“O futuro não é mais como costumava ser.” A frase do poeta francês Paul Valéry (1871-1945), de aguda ironia, poderia ser aplicada ao desenvolvimento dos carros autônomos, sem motoristas. Quando os primeiros protótipos começaram a sair dos laboratórios de mobilidade e inovação, em meados dos anos 1990, imaginava-se que nos anos 2000 e tanto, o ponto no qual estamos, eles seriam realidade irrefreável, um mundo como o do romântico desenho animado Os Jetsons.

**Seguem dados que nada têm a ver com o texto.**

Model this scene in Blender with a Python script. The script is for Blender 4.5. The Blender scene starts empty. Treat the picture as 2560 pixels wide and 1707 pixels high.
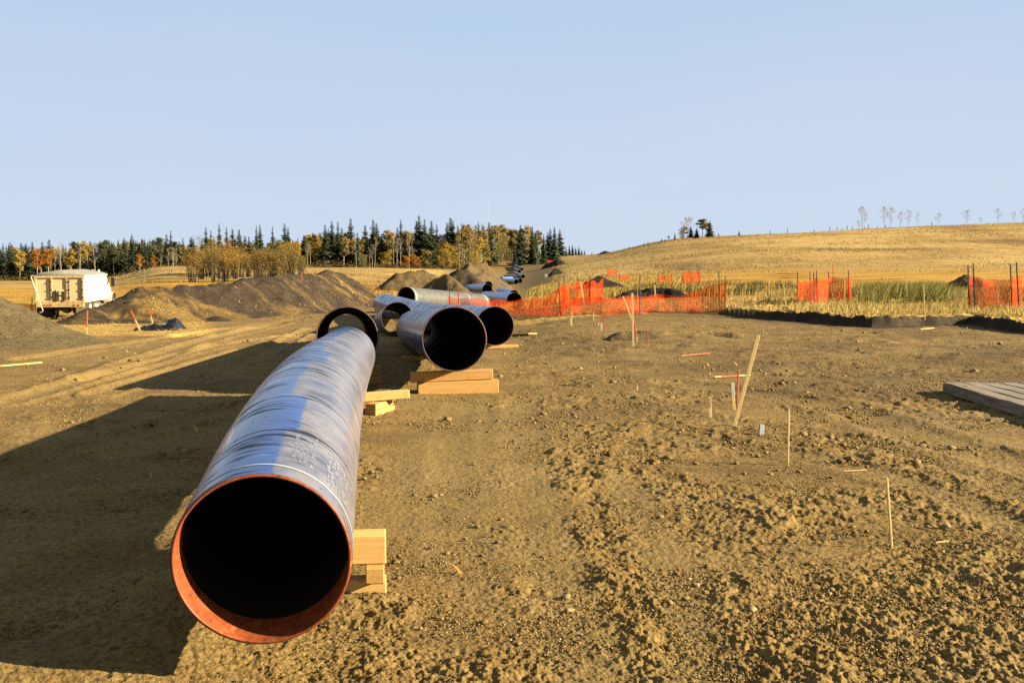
import bpy, bmesh, math, random
import numpy as np
from mathutils import Vector, Matrix

# ------------------------------------------------------------------ basics
SC = bpy.context.scene
COL = SC.collection
rng = np.random.default_rng(11)
random.seed(5)
PI = math.pi
ALB = (.52, .46, .33)

# camera figures: eye height, focal length (in photograph pixels) and pitch
H = 2.25
F = 2786.0
CX, CY = 1280.0, 853.5
P = math.atan((853.5 - 644.0) / F)
CP, SP = math.cos(P), math.sin(P)


def ray(px, py):
    cx = (px - CX) / F
    cy = (CY - py) / F
    return Vector((cx, CP + cy * SP, -SP + cy * CP))


def at(px, py, D):
    return Vector((0, 0, H)) + ray(px, py) * D


def ss(a, b, x):
    t = np.clip((np.asarray(x, float) - a) / (b - a), 0, 1)
    return t * t * (3 - 2 * t)


# ------------------------------------------------------------------ noise
def _hash(ix, iy, seed):
    h = (ix.astype(np.int64) * 374761393 + iy.astype(np.int64) * 668265263 + seed * 974634777) & 0xFFFFFFFF
    h = ((h ^ (h >> 13)) * 1274126177) & 0xFFFFFFFF
    h = (h ^ (h >> 16)) & 0xFFFFFFFF
    return h


def perlin(x, y, seed=0):
    x = np.asarray(x, float); y = np.asarray(y, float)
    x0 = np.floor(x); y0 = np.floor(y)
    fx = x - x0; fy = y - y0
    u = fx * fx * fx * (fx * (fx * 6 - 15) + 10)
    v = fy * fy * fy * (fy * (fy * 6 - 15) + 10)

    def g(dx, dy):
        a = _hash(x0 + dx, y0 + dy, seed) * (2 * PI / 4294967296.0)
        return np.cos(a) * (fx - dx) + np.sin(a) * (fy - dy)
    a = g(0, 0); b = g(1, 0); c = g(0, 1); d = g(1, 1)
    return 1.45 * ((a + (b - a) * u) + ((c + (d - c) * u) - (a + (b - a) * u)) * v)


def fbm(x, y, lam, octv=4, seed=0, gain=0.5):
    s = 0; amp = 1.0; tot = 0
    for i in range(octv):
        s = s + amp * perlin(x / lam + i * 17.3, y / lam - i * 9.7, seed + i)
        tot += amp; amp *= gain; lam *= 0.5
    return s / tot


# ------------------------------------------------------------------ terrain
TY = np.array([0, 6, 12, 20, 30, 40, 50, 65, 85, 115, 150, 200, 260, 330, 420, 520, 700], float)
FARY = TY[6:]
_near = {  # heights at 0, 6, 12, 20, 30, 40 m
    -500: (0, 0, 0, 0.0, -.05, -.25), 0: (0, 0, 0, 0, -.05, -.25), 200: (0, 0, 0, 0, -.08, -.28), 300: (0, 0, 0, 0, -.1, -.3),
    400: (0, 0, 0, 0, -.1, -.3), 520: (0, 0, 0, 0, -.1, -.32), 640: (0, 0, 0, 0, -.12, -.33), 800: (0, 0, 0, 0, -.12, -.33),
    960: (0, 0, 0, 0.0, -.15, -.38), 1120: (0, 0, 0, 0, -.2, -.4), 1220: (0, 0, 0, 0, -.2, -.38), 1290: (0, 0, 0, 0, -.18, -.3),
    1400: (0, 0, 0, 0, -.05, -.1),
    1520: (0, 0, 0, 0, 0, 0), 1680: (0, 0, 0, 0, 0, 0), 1920: (0, 0, 0, 0, 0, 0), 2240: (0, 0, 0, 0, 0, 0),
    2560: (0, 0, 0, 0, 0, 0), 3100: (0, 0, 0, 0, 0, 0)}
_far = {  # image rows of the ground at 50 ... 700 m
    -500: (794, 775, 752, 737, 726, 717, 711, 706, 702, 700, 690),
    0: (795, 776, 752, 737, 726, 717, 711, 706, 702, 700, 690),
    200: (796, 776, 752, 736, 724, 715, 708, 704, 701, 699, 690),
    300: (796, 775, 750, 733, 718, 704, 692, 693, 694, 693, 688),
    400: (796, 775, 748, 729, 710, 688, 669, 672, 676, 676, 674),
    520: (796, 774, 747, 728, 710, 688, 669, 672, 673, 672, 670),
    640: (795, 772, 746, 726, 707, 692, 680, 673, 669, 668, 664),
    800: (793, 769, 744, 724, 708, 693, 681, 673, 668, 667, 664),
    960: (793, 768, 743, 725, 710, 697, 684, 674, 668, 666, 662),
    1120: (790, 773, 757, 740, 729, 714, 699, 684, 671, 662, 652),
    1220: (789, 777, 763, 747, 735, 722, 712, 697, 680, 660, 646),
    1290: (787, 778, 767, 752, 739, 725, 715, 700, 681, 658, 640),
    1400: (778, 764, 748, 731, 716, 703, 690, 676, 661, 648, 637),
    1520: (770, 752, 738, 724, 709, 694, 677, 658, 640, 631, 634),
    1680: (766, 748, 730, 714, 700, 683, 660, 632, 604, 598, 608),
    1920: (765, 744, 727, 711, 696, 672, 638, 605, 586, 590, 602),
    2240: (765, 742, 725, 709, 695, 668, 632, 597, 571, 578, 592),
    2560: (765, 742, 724, 708, 694, 666, 628, 589, 559, 566, 582),
    3100: (765, 742, 724, 708, 694, 664, 622, 580, 545, 552, 570)}
TPX = np.array(sorted(_near), float)


def _zrow(px):
    n = list(_near[px])
    for Y, y in zip(FARY, _far[px]):
        n.append(H - (y - 644.0) * Y / F)
    return n


TZ = np.array([_zrow(int(p)) for p in TPX])


def _pchip_slopes(x, z):
    h = np.diff(x); d = np.diff(z, axis=-1) / h
    m = np.zeros_like(z)
    w1 = 2 * h[1:] + h[:-1]; w2 = h[1:] + 2 * h[:-1]
    dk = d[..., :-1]; dn = d[..., 1:]
    ok = dk * dn > 0
    with np.errstate(divide='ignore', invalid='ignore'):
        mm = (w1 + w2) / (w1 / dk + w2 / dn)
    m[..., 1:-1] = np.where(ok, mm, 0)
    m[..., 0] = d[..., 0]; m[..., -1] = d[..., -1]
    return m


TM = _pchip_slopes(TY, TZ)
# the foot of the cut bank, as (column, row on level ground) and bank height
BK_PX = np.array([-600, 900, 1200, 1300, 1411, 1560, 1700, 1813, 1900, 2060, 2180, 2300, 2433, 2560, 2800, 3300], float)
BK_Y = np.array([760, 780, 792, 795, 792, 786, 783, 786, 798, 807, 818, 815, 812, 834, 845, 850], float)
BK_H = np.array([0, 0, 0, .03, .05, .08, .1, .2, .28, .3, .3, .3, .3, .32, .3, .3], float)


def bank_Y(px):
    y = np.interp(px, BK_PX, BK_Y)
    return H * F / (y - 644.0)


def xr_(v):
    return np.asarray(v, float).ravel() / .5


def bank_wob(px):
    return 0.45 * perlin(px / 95.0, px * 0 + 3.1, 5) + 0.05 * perlin(px / 31.0, px * 0 + 1.1, 6)


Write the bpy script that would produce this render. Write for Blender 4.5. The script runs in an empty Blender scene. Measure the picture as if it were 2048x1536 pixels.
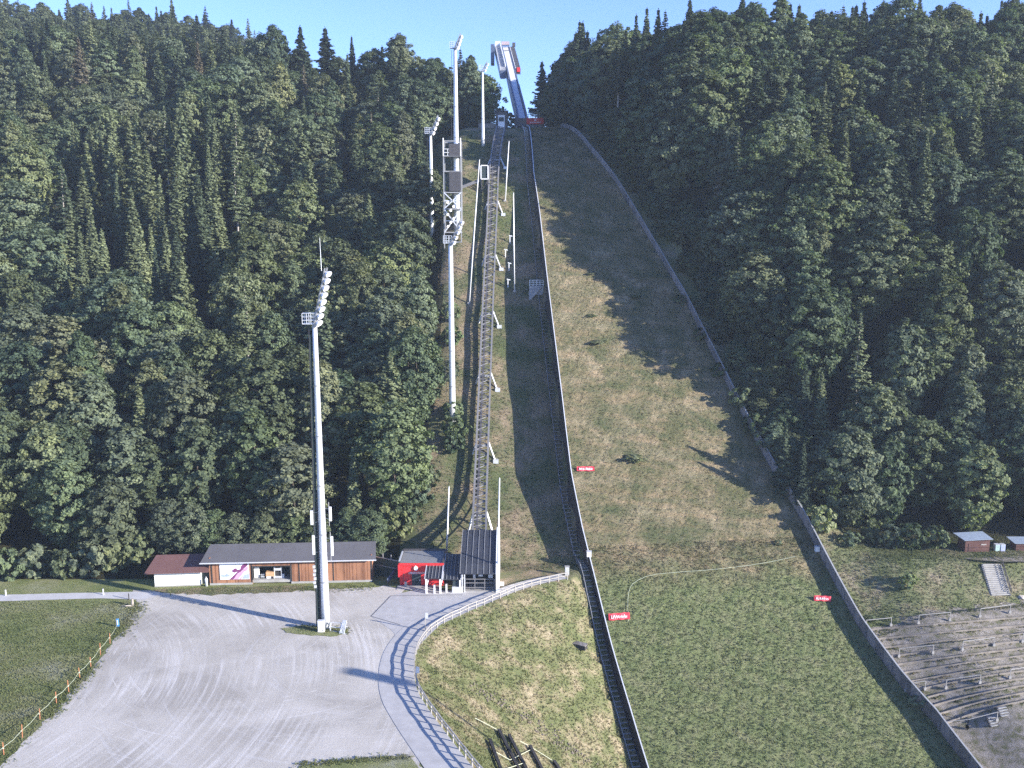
import bpy, math, random
import numpy as np
from mathutils import Vector, Matrix

# ------------------------------------------------------------------ scene, camera, light
SC = bpy.context.scene
COL = SC.collection
F, TH, HC = 1800.0, math.radians(9.83), 72.0          # focal length in photo pixels, pitch, camera height
cam = bpy.data.cameras.new("camera")
cam.sensor_width = 36.0
cam.lens = 36.0 * F / 2048.0
cam.clip_start, cam.clip_end = 1.0, 6000.0
camo = bpy.data.objects.new("camera", cam)
camo.location = (0, 0, HC)
camo.rotation_euler = (math.radians(90) - TH, 0, 0)
COL.objects.link(camo)
SC.camera = camo

SUN_EL = math.radians(17.0)
SUN_H = (0.918, -0.397)                                # horizontal direction towards the sun
SUN_V = Vector((SUN_H[0] * math.cos(SUN_EL), SUN_H[1] * math.cos(SUN_EL), math.sin(SUN_EL))).normalized()
sun = bpy.data.lights.new("sun", 'SUN')
sun.energy = 5.0
sun.angle = math.radians(0.53)
sun.color = (1.0, 0.95, 0.87)
suno = bpy.data.objects.new("sun", sun)
suno.rotation_euler = (-SUN_V).to_track_quat('-Z', 'Y').to_euler()
suno.location = (150, -60, 200)
COL.objects.link(suno)

W = bpy.data.worlds.new("World")
SC.world = W
W.use_nodes = True
wn = W.node_tree
bg = wn.nodes['Background']
sky = wn.nodes.new('ShaderNodeTexSky')
sky.sky_type = 'NISHITA'
sky.sun_disc = False
sky.sun_elevation = SUN_EL
sky.sun_rotation = math.atan2(SUN_H[0], SUN_H[1])
sky.altitude = 900
sky.air_density = 1.0
sky.dust_density = 0.0
sky.ozone_density = 2.5
tint = wn.nodes.new('ShaderNodeMix')
tint.data_type = 'RGBA'
tint.blend_type = 'MULTIPLY'
tint.inputs[0].default_value = 1.0
tint.inputs[7].default_value = (.80, .88, 1.32, 1)
wn.links.new(sky.outputs[0], tint.inputs[6])
wn.links.new(tint.outputs[2], bg.inputs[0])
bg.inputs[1].default_value = 0.105

SC.view_settings.view_transform = 'Standard'
SC.view_settings.look = 'None'
SC.view_settings.gamma = 1.0
SC.view_settings.use_curve_mapping = False
SC.view_settings.exposure = 1.42
SC.render.engine = 'CYCLES'
SC.cycles.max_bounces = 5
SC.cycles.diffuse_bounces = 3
SC.cycles.glossy_bounces = 2
SC.cycles.transmission_bounces = 2
SC.cycles.transparent_max_bounces = 4
SC.cycles.use_adaptive_sampling = True
SC.cycles.adaptive_threshold = 0.02
SC.cycles.use_denoising = False
SC.cycles.denoiser = 'OPENIMAGEDENOISE'
SC.cycles.denoising_input_passes = 'RGB_ALBEDO_NORMAL'
SC.cycles.denoising_prefilter = 'ACCURATE'

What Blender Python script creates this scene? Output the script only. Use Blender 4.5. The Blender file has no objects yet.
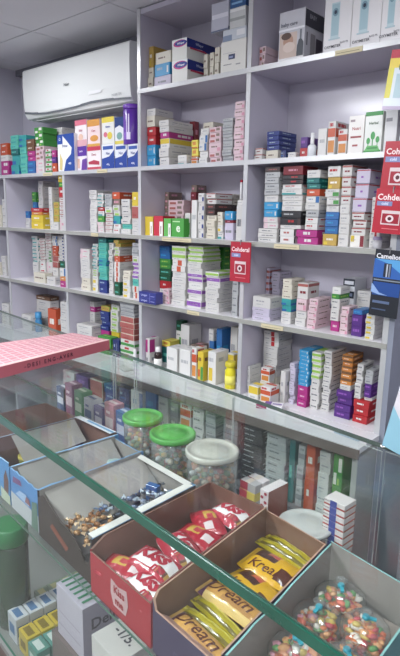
import bpy, bmesh, math, random
from mathutils import Vector, Matrix
random.seed(7)
R = random.Random(11)
SC = bpy.context.scene
COL = SC.collection

# ------------------------------------------------------------------ camera
F, YAW, PITCH, ROLL = 543.9, -.722, .209, .017
CP = Vector((1.967, -1.787, 1.6))
fw = Vector((math.sin(YAW)*math.cos(PITCH), math.cos(YAW)*math.cos(PITCH), -math.sin(PITCH)))
r0 = Vector((math.cos(YAW), -math.sin(YAW), 0)); u0 = r0.cross(fw)
RT = r0*math.cos(ROLL)+u0*math.sin(ROLL); UP = -r0*math.sin(ROLL)+u0*math.cos(ROLL)
cd = bpy.data.cameras.new('camera'); cam = bpy.data.objects.new('camera', cd); COL.objects.link(cam)
cam.matrix_world = Matrix(((RT.x, UP.x, -fw.x, CP.x), (RT.y, UP.y, -fw.y, CP.y), (RT.z, UP.z, -fw.z, CP.z), (0, 0, 0, 1)))
cd.sensor_fit = 'VERTICAL'; cd.sensor_height = 24; cd.lens = 24*F/656; cd.clip_start = .02
SC.camera = cam

def ray(x, y): return fw*F+RT*(x-200)+UP*(328-y)
def atZ(x, y, Z): d = ray(x, y); return CP+d*((Z-CP.z)/d.z)
def atY(x, y, Y): d = ray(x, y); return CP+d*((Y-CP.y)/d.y)
# counter frame: s along the counter, t from its front edge to its back edge
CA = math.radians(-6.4)
E1 = Vector((math.cos(CA), math.sin(CA), 0)); E2 = Vector((-math.sin(CA), math.cos(CA), 0))
OO = Vector((-.113, -1.009, 0))
def ST(s, t, z=0): v = OO+E1*s+E2*t; return Vector((v.x, v.y, z))

# --------------------------------------------------------------- materials
def lin(c):
    c = c/255
    return c/12.92 if c <= .04045 else ((c+.055)/1.055)**2.4
def rgb(h):
    h = h.lstrip('#'); c = [int(h[i:i+2], 16) for i in (0, 2, 4)]; g = .3*c[0]+.59*c[1]+.11*c[2]
    return tuple(lin(g+(v-g)*.86) for v in c)+(1,)
MC = {}
def mat(hexc, rough=.5, metal=0, trans=0, noise=0, nscale=20, coat=0, bump=0, alpha=1):
    k = (hexc, rough, metal, trans, noise, nscale, coat, bump, alpha)
    if k in MC: return MC[k]
    m = bpy.data.materials.new('mat_'+hexc.strip('#')); m.use_nodes = True
    nt = m.node_tree; b = nt.nodes['Principled BSDF']
    b.inputs['Base Color'].default_value = rgb(hexc); b.inputs['Roughness'].default_value = rough
    b.inputs['Metallic'].default_value = metal; b.inputs['Transmission Weight'].default_value = trans
    b.inputs['Coat Weight'].default_value = coat; b.inputs['Coat Roughness'].default_value = .12
    b.inputs['Alpha'].default_value = alpha
    if noise or bump:
        tc = nt.nodes.new('ShaderNodeTexCoord'); n = nt.nodes.new('ShaderNodeTexNoise')
        n.inputs['Scale'].default_value = nscale; n.inputs['Detail'].default_value = 5
        nt.links.new(tc.outputs['Object'], n.inputs['Vector'])
        if noise:
            mx = nt.nodes.new('ShaderNodeMix'); mx.data_type = 'RGBA'; mx.blend_type = 'MULTIPLY'
            mp = nt.nodes.new('ShaderNodeMapRange'); mp.inputs[1].default_value = .3; mp.inputs[2].default_value = .7
            mp.inputs[3].default_value = 1-noise; mp.inputs[4].default_value = 1
            nt.links.new(n.outputs['Fac'], mp.inputs[0]); mx.inputs[0].default_value = 1
            mx.inputs[6].default_value = rgb(hexc); nt.links.new(mp.outputs[0], mx.inputs[7]); nt.links.new(mx.outputs[2], b.inputs['Base Color'])
        if bump:
            bp = nt.nodes.new('ShaderNodeBump'); bp.inputs['Strength'].default_value = bump; bp.inputs['Distance'].default_value = .01
            nt.links.new(n.outputs['Fac'], bp.inputs['Height']); nt.links.new(bp.outputs[0], b.inputs['Normal'])
    MC[k] = m; return m

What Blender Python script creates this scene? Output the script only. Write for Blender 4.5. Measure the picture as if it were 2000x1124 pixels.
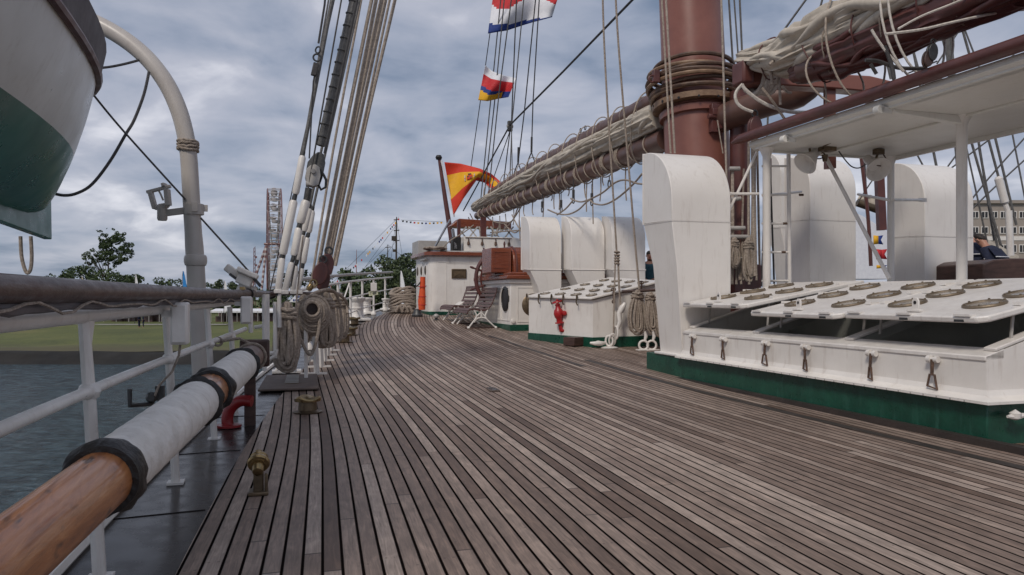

Não deu certo, e o amanhã foi sendo empurrado um pouquinho mais para a frente. Evidentes problemas de segurança — um recente levantamento nos Estados Unidos revelou terem ocorrido 9,1 acidentes a cada 1,6 milhão de quilômetros percorridos em veículos sem condutor, ante 4,1 batidas entre os automóveis com condutor — forçaram o freio. General Motors, Uber e Apple decidiram abandonar seus projetos, afirmando ser preciso muito tempo e dinheiro para escalar o negócio e mantê-lo seguro, depois de sucessivos sustos em testes, nas ruas e no bolso dos acionistas.
Entre idas e vindas, há agora uma interessante novidade, naturalmente ancorada nos avanços da inteligência artificial. A Amazon acaba de pôr nas ruas de Las Vegas táxis sem volante e sem pedais, de desenho genuinamente futurista, como se fossem de brinquedo. Circulam apenas em trechos específicos da capital dos jogos e atendem a pessoas cadastradas em lista de espera. As máquinas modernosas saíram da linha de montagem da Zoox, startup comprada pela turma de Jeff Bezos pela bagatela de 1,3 bilhão de dólares em 2020. A entrada em cena de companhia tão poderosa força os concorrentes a permanecerem na pista. A saber: o Waymo, da Alphabet, empresa-mãe do Google; e o Tesla, do faz-tudo Elon Musk. O trio começa a despontar já sem muita discrição nas avenidas iluminadas por neon da Sin City e em outros centros urbanos americanos (na Europa, ainda não).

Não andam totalmente sozinhos, convém ressaltar. No caso do Tesla, por exemplo, há um ser humano a bordo, atento a surpresas. O carro da Amazon promete ser um passo adiante. “O arsenal de tecnologia do modelo da Zoox, com amplitude de sensores, abre espaço para pensar em veículos sob medida para diferentes usos, como transporte coletivo, logística e delivery”, diz Alexandre Harayashiki Moreira, professor de engenharia de controle e automação do Instituto Mauá de Tecnologia.
Na contramão dos reveses, e de levantamentos que comprovam a autonomia estar ainda na infância, os fabricantes sonham alto ancorados em um dado relevante: a maior parte dos acidentes de trânsito é causada por falha humana. No Brasil, a proporção corresponde a 90%, segundo o Observatório Nacional de Segurança Viária.

Mas por que, agora, há o salto, depois de um período de interrupção? A resposta: a expansão tecnológica da indústria de sensores, atrelada à IA. Contudo, é movimento caro. Não à toa, houve a escolha por táxis e aplicativos. “O sistema de frota compartilhada é mais viável, ao diluir os custos e permitir que os veículos gerem receita de forma contínua”, afirma Moreira, do Instituto Mauá. No Brasil, porém, tudo ainda está mais próximo da pré-história do que do século XXII. Há apenas testes e pesquisas acadêmicas — e um caminhão de obstáculos literais. Seria preciso, antes de mais nada, refazer a malha viária das ruas, tristemente esburacadas, e organizar o caos do trânsito. Mesmo assim, a Comissão de Viação e Transportes da Câmara dos Deputados aprovou um projeto de lei visando determinar regras para experiências com protótipos. É um pequeno passo, ainda que apartado do real.
No mundo das ilusões, é o caso de seguir a história erguida diante de nossos olhos, mas sem as mãos. O fim dos motoristas é também, de algum modo, o adeus ao carro como símbolo de status, de independência — e sobretudo uma revolução nos hábitos e costumes da civilização do petróleo e da eletricidade. O engenheiro mecânico Hod Lipson e a analista Melba Kurman escrevem em Driverless: Intelligent Cars and the Road Ahead (Sem Motorista: Carros Inteligentes e a Estrada à Frente): “O hábito de dirigir equivale ao ingresso na idade adulta e à conquista de liberdade; sem a necessidade da licença para dirigir, aos 16 anos nos Estados Unidos, aos 18 em outros países, o carro deixará de representar o rito de passagem entre a infância e a idade adulta”. Mas não é fácil crescer.